Copying changes into your branch (`rebase`)

Situation: You create a branch newfeature from develop at point X to develop your super cool new feature. You do some commits in your branch. Meanwhile there have been some changes in develop that you want to have in your new branch. To do this, rebase your branch. Basically, this replays every commit in your branch on top of the current state in the branch you do the rebase against. Do a rebase as follows:

$ git checkout develop
Switched to branch 'develop'
$ git pull
...
$ git checkout newfeature
Switched to branch 'newfeature'
$ git rebase develop
First, rewinding head to replay your work on top of it...
Applying: intermediate commit

Before doing this, you need to commit or stash all your changes. During the rebase, if there are conflicts, you need to resolve them one by one for every commit in your branch. You can simplify conflict resolution in one of two ways: use the flag -Xours to always take the version in the branch that you are rebasing against (develop in our example); or use the flag -Xtheirs to always take the version in your branch.

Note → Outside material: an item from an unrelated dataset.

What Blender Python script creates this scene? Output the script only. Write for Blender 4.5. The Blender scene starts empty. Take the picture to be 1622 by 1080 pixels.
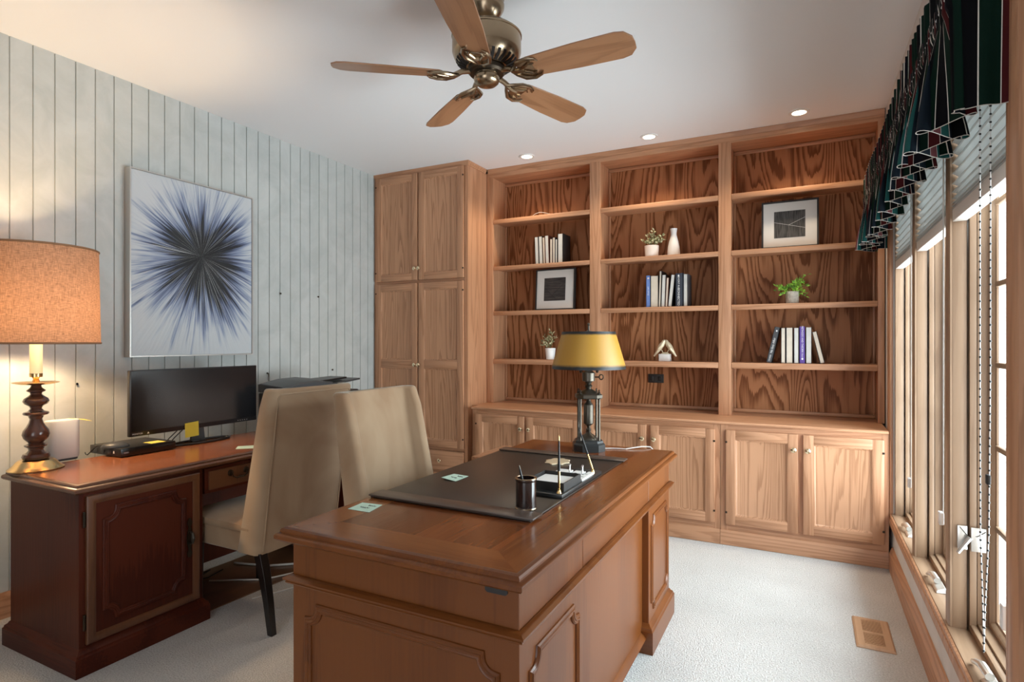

When there are conflicts, you need to resolve them. To resolve a conflict, edit the file that has the conflict and remove all places indicated by <<<<<. Then add all the modifications to the staging area. You can commit, but you do not have to. For things that you know they will be resolved later on anyway, you can also chose git rebase --skip to ignore the problem (e.g., if a file was deleted in your branch and edited in the other and you know you copied the new file into your branch in a later commit). At the end, there may be things you need to commit to finalize the merge, then the rebase is complete. Don’t forget to push the result to your remote branch!